++++ Supplied records

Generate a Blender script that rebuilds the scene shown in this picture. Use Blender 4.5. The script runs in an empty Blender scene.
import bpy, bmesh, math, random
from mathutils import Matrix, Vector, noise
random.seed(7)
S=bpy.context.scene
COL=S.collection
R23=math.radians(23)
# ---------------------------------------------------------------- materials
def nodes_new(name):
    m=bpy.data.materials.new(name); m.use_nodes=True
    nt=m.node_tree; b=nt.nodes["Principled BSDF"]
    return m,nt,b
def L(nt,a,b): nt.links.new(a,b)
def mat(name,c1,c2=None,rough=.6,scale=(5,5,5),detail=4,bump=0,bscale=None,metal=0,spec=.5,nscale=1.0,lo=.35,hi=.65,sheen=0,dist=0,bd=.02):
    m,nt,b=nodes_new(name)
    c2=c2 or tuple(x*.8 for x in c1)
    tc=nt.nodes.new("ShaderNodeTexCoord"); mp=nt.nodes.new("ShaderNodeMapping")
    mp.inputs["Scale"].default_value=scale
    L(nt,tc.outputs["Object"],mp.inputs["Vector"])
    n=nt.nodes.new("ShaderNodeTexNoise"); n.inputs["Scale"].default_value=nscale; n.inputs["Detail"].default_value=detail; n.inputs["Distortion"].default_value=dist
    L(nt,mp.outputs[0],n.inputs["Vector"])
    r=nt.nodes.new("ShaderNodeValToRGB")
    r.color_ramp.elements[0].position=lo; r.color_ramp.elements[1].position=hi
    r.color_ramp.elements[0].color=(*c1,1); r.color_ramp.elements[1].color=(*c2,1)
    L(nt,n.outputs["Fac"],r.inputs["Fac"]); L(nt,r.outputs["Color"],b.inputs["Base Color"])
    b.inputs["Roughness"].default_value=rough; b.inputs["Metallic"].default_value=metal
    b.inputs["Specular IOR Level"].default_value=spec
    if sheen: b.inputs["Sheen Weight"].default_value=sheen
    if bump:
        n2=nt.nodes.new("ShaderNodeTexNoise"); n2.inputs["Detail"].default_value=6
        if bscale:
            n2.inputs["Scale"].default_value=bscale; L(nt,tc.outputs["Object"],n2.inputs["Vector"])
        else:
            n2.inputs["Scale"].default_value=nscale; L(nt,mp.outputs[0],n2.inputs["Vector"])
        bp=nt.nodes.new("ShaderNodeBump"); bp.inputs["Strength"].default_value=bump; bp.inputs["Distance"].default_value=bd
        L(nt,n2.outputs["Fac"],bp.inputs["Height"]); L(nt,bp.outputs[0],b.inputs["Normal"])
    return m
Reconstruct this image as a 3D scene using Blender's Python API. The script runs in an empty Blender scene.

++++++++

● Aim of the task: Read the lines above. Gather those in which the string "Blender" is found.

● Answer to this task:
Generate a Blender script that rebuilds the scene shown in this picture. Use Blender 4.5. The script runs in an empty Blender scene.
Reconstruct this image as a 3D scene using Blender's Python API. The script runs in an empty Blender scene.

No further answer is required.